20. asrın en önemli düşünürlerinden biri olan P.D. Ouspensky'nin, Aristoteles ve Bacon'a ait olan önceki büyük felsefi sentezlerin bir üçüncüsü olarak sunduğu Tertium Organum, tüm bilgilerin cesurca yeniden düzenlenmesine dayanır. Bu öncelikle bir psikoloji çalışmasıdır, daha spesifik olarak ise yüksek zihnimizin psikolojisidir. Ouspensky için yüksek zihin diyebileceğimiz şey, kişide tamamen yeni bir anlayış biçiminin gelişimini temsil eder. “Dahice bir eser” olarak üne kavuşan bu kitap, dikkat çekici kapsamı ve inceliğiyle bize evrenimizin gerçekte ne kadar uçsuz bucaksız ve tuhaf olduğunu göstermektedir.

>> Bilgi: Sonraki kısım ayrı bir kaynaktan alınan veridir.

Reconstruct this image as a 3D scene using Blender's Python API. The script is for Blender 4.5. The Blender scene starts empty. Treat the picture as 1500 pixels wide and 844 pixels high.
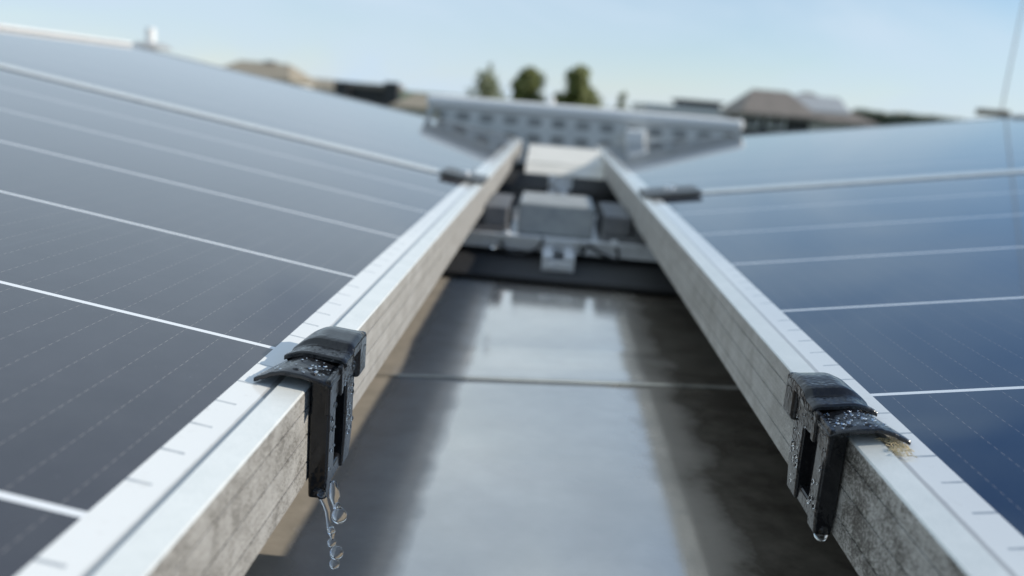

Ouspensky, dördüncü boyut kavramını, gerçekliğin ezoterik doğası için genişletilmiş bir metafor olarak kullanır ve dünyamız hakkında sahip olduğumuz varsayımları sorgular. Dünya ve kendimiz hakkındaki bilgimizle ilgili olarak, şayet mümkün olsaydı, hiçbir şeyi veri olarak kabul etmeyip, her şeyi tanım ve kanıt gerektiren unsurlar olarak ele almanın daha ideal olacağı kanaatindedir. Ancak bu durum bizi, bir bilinmeyeni bir başka bilinmeyen üzerinden tanımlamaya zorlayacağı için bir şeylerin bilinen olarak alınması gerektiğini belirtir, o da; içinde yaşadığımız dünyanın varlığı ve kendi içimizdeki bilincin varlığıdır.
Yazar, binlerce yıldır insan aklını hayrete sevk eden uzay, zaman, hareket, nedensellik, özgür irade gibi problemleri ortaya koyar ve bunlara ilişkin çözüm önerilerinde bulunur. Öte yandan elinizdeki bu eser modern bilim ve metafizik, psikoloji ve parapsikoloji, felsefe ve ezoterizm arasında aslında herhangi bir çelişki bulunmadığını da kanıtlamaktadır.